:: Job ::
All of the material below is to be repeated exactly.

:: Data segment ::
--

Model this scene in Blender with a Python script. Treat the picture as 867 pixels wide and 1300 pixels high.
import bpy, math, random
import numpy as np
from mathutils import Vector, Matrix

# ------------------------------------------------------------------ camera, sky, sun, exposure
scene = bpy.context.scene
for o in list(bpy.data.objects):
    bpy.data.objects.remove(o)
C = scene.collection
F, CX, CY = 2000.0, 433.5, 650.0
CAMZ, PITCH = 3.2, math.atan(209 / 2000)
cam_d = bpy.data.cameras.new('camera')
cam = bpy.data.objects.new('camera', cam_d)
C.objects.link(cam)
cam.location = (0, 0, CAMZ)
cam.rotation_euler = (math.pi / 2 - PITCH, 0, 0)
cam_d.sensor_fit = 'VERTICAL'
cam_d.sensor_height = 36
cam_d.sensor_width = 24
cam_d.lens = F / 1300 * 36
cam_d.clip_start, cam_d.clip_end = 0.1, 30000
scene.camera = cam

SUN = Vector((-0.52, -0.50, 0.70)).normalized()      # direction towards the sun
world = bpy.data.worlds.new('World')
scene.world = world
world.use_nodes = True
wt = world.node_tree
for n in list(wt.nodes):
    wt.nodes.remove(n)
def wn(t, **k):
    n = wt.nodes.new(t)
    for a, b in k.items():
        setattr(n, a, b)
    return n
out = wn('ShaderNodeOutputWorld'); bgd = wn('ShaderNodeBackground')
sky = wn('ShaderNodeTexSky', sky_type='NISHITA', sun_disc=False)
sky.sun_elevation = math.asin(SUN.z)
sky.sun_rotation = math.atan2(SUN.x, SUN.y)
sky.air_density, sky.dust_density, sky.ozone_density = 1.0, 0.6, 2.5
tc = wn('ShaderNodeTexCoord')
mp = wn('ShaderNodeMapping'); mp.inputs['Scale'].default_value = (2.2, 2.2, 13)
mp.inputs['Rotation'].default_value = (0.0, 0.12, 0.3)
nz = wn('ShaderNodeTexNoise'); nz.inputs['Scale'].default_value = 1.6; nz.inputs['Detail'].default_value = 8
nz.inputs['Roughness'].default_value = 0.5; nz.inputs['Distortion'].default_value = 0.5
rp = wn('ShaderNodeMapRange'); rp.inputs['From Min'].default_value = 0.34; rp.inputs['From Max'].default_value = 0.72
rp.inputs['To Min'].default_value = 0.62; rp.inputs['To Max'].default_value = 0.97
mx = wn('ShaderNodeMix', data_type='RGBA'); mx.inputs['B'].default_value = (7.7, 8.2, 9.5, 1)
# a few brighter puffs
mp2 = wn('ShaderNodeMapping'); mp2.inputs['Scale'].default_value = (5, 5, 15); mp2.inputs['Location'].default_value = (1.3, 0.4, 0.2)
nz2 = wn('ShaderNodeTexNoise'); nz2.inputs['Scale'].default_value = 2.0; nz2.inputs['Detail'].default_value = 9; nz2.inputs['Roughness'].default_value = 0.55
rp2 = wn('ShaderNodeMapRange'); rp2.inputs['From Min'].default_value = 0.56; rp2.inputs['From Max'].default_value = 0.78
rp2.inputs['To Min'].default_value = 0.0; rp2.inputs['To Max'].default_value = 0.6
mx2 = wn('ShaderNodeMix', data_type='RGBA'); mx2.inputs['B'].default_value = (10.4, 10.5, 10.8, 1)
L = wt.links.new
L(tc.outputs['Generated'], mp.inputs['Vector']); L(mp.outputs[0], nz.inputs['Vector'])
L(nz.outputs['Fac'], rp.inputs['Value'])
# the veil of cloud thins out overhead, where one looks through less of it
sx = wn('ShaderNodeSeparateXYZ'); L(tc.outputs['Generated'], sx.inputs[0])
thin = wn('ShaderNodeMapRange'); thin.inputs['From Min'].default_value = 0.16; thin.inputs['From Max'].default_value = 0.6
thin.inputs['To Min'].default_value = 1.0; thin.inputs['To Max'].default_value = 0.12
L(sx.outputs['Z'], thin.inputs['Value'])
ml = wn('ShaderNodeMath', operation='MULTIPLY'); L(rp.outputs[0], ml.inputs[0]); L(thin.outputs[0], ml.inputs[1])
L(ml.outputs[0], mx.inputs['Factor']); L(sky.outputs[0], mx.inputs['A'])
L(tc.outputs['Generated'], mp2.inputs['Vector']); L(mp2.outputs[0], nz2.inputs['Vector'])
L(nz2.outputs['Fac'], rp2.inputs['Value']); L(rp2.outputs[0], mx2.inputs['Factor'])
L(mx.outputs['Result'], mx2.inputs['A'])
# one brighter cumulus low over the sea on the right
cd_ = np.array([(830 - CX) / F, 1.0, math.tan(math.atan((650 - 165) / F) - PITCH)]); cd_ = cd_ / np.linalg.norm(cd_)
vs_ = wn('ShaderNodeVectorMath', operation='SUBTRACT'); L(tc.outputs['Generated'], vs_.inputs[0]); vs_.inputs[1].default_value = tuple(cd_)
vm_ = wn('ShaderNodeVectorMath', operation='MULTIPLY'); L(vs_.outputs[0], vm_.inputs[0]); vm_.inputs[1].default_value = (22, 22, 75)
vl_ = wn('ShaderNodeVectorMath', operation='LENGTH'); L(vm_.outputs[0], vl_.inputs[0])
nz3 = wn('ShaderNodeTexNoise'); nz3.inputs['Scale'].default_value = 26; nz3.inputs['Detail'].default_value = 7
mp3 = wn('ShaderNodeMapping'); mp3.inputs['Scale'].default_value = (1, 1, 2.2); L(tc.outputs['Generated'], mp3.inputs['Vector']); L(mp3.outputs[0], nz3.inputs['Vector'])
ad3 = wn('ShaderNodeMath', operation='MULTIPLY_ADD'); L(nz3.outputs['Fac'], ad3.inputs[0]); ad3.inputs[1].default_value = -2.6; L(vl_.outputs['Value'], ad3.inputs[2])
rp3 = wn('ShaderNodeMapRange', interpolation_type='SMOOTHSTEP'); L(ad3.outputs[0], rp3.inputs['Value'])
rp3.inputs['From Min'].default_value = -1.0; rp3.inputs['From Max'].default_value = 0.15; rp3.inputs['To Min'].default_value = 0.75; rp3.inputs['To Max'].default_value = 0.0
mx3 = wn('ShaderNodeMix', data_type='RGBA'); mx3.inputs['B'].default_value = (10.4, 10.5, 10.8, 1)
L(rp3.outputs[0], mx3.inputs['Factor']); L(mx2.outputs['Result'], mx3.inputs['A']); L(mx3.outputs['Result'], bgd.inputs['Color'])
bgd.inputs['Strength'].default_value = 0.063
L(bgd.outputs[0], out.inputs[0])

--

:: The output ::
Model this scene in Blender with a Python script. Treat the picture as 867 pixels wide and 1300 pixels high.
import bpy, math, random
import numpy as np
from mathutils import Vector, Matrix

# ------------------------------------------------------------------ camera, sky, sun, exposure
scene = bpy.context.scene
for o in list(bpy.data.objects):
    bpy.data.objects.remove(o)
C = scene.collection
F, CX, CY = 2000.0, 433.5, 650.0
CAMZ, PITCH = 3.2, math.atan(209 / 2000)
cam_d = bpy.data.cameras.new('camera')
cam = bpy.data.objects.new('camera', cam_d)
C.objects.link(cam)
cam.location = (0, 0, CAMZ)
cam.rotation_euler = (math.pi / 2 - PITCH, 0, 0)
cam_d.sensor_fit = 'VERTICAL'
cam_d.sensor_height = 36
cam_d.sensor_width = 24
cam_d.lens = F / 1300 * 36
cam_d.clip_start, cam_d.clip_end = 0.1, 30000
scene.camera = cam

SUN = Vector((-0.52, -0.50, 0.70)).normalized()      # direction towards the sun
world = bpy.data.worlds.new('World')
scene.world = world
world.use_nodes = True
wt = world.node_tree
for n in list(wt.nodes):
    wt.nodes.remove(n)
def wn(t, **k):
    n = wt.nodes.new(t)
    for a, b in k.items():
        setattr(n, a, b)
    return n
out = wn('ShaderNodeOutputWorld'); bgd = wn('ShaderNodeBackground')
sky = wn('ShaderNodeTexSky', sky_type='NISHITA', sun_disc=False)
sky.sun_elevation = math.asin(SUN.z)
sky.sun_rotation = math.atan2(SUN.x, SUN.y)
sky.air_density, sky.dust_density, sky.ozone_density = 1.0, 0.6, 2.5
tc = wn('ShaderNodeTexCoord')
mp = wn('ShaderNodeMapping'); mp.inputs['Scale'].default_value = (2.2, 2.2, 13)
mp.inputs['Rotation'].default_value = (0.0, 0.12, 0.3)
nz = wn('ShaderNodeTexNoise'); nz.inputs['Scale'].default_value = 1.6; nz.inputs['Detail'].default_value = 8
nz.inputs['Roughness'].default_value = 0.5; nz.inputs['Distortion'].default_value = 0.5
rp = wn('ShaderNodeMapRange'); rp.inputs['From Min'].default_value = 0.34; rp.inputs['From Max'].default_value = 0.72
rp.inputs['To Min'].default_value = 0.62; rp.inputs['To Max'].default_value = 0.97
mx = wn('ShaderNodeMix', data_type='RGBA'); mx.inputs['B'].default_value = (7.7, 8.2, 9.5, 1)
# a few brighter puffs
mp2 = wn('ShaderNodeMapping'); mp2.inputs['Scale'].default_value = (5, 5, 15); mp2.inputs['Location'].default_value = (1.3, 0.4, 0.2)
nz2 = wn('ShaderNodeTexNoise'); nz2.inputs['Scale'].default_value = 2.0; nz2.inputs['Detail'].default_value = 9; nz2.inputs['Roughness'].default_value = 0.55
rp2 = wn('ShaderNodeMapRange'); rp2.inputs['From Min'].default_value = 0.56; rp2.inputs['From Max'].default_value = 0.78
rp2.inputs['To Min'].default_value = 0.0; rp2.inputs['To Max'].default_value = 0.6
mx2 = wn('ShaderNodeMix', data_type='RGBA'); mx2.inputs['B'].default_value = (10.4, 10.5, 10.8, 1)
L = wt.links.new
L(tc.outputs['Generated'], mp.inputs['Vector']); L(mp.outputs[0], nz.inputs['Vector'])
L(nz.outputs['Fac'], rp.inputs['Value'])
# the veil of cloud thins out overhead, where one looks through less of it
sx = wn('ShaderNodeSeparateXYZ'); L(tc.outputs['Generated'], sx.inputs[0])
thin = wn('ShaderNodeMapRange'); thin.inputs['From Min'].default_value = 0.16; thin.inputs['From Max'].default_value = 0.6
thin.inputs['To Min'].default_value = 1.0; thin.inputs['To Max'].default_value = 0.12
L(sx.outputs['Z'], thin.inputs['Value'])
ml = wn('ShaderNodeMath', operation='MULTIPLY'); L(rp.outputs[0], ml.inputs[0]); L(thin.outputs[0], ml.inputs[1])
L(ml.outputs[0], mx.inputs['Factor']); L(sky.outputs[0], mx.inputs['A'])
L(tc.outputs['Generated'], mp2.inputs['Vector']); L(mp2.outputs[0], nz2.inputs['Vector'])
L(nz2.outputs['Fac'], rp2.inputs['Value']); L(rp2.outputs[0], mx2.inputs['Factor'])
L(mx.outputs['Result'], mx2.inputs['A'])
# one brighter cumulus low over the sea on the right
cd_ = np.array([(830 - CX) / F, 1.0, math.tan(math.atan((650 - 165) / F) - PITCH)]); cd_ = cd_ / np.linalg.norm(cd_)
vs_ = wn('ShaderNodeVectorMath', operation='SUBTRACT'); L(tc.outputs['Generated'], vs_.inputs[0]); vs_.inputs[1].default_value = tuple(cd_)
vm_ = wn('ShaderNodeVectorMath', operation='MULTIPLY'); L(vs_.outputs[0], vm_.inputs[0]); vm_.inputs[1].default_value = (22, 22, 75)
vl_ = wn('ShaderNodeVectorMath', operation='LENGTH'); L(vm_.outputs[0], vl_.inputs[0])
nz3 = wn('ShaderNodeTexNoise'); nz3.inputs['Scale'].default_value = 26; nz3.inputs['Detail'].default_value = 7
mp3 = wn('ShaderNodeMapping'); mp3.inputs['Scale'].default_value = (1, 1, 2.2); L(tc.outputs['Generated'], mp3.inputs['Vector']); L(mp3.outputs[0], nz3.inputs['Vector'])
ad3 = wn('ShaderNodeMath', operation='MULTIPLY_ADD'); L(nz3.outputs['Fac'], ad3.inputs[0]); ad3.inputs[1].default_value = -2.6; L(vl_.outputs['Value'], ad3.inputs[2])
rp3 = wn('ShaderNodeMapRange', interpolation_type='SMOOTHSTEP'); L(ad3.outputs[0], rp3.inputs['Value'])
rp3.inputs['From Min'].default_value = -1.0; rp3.inputs['From Max'].default_value = 0.15; rp3.inputs['To Min'].default_value = 0.75; rp3.inputs['To Max'].default_value = 0.0
mx3 = wn('ShaderNodeMix', data_type='RGBA'); mx3.inputs['B'].default_value = (10.4, 10.5, 10.8, 1)
L(rp3.outputs[0], mx3.inputs['Factor']); L(mx2.outputs['Result'], mx3.inputs['A']); L(mx3.outputs['Result'], bgd.inputs['Color'])
bgd.inputs['Strength'].default_value = 0.063
L(bgd.outputs[0], out.inputs[0])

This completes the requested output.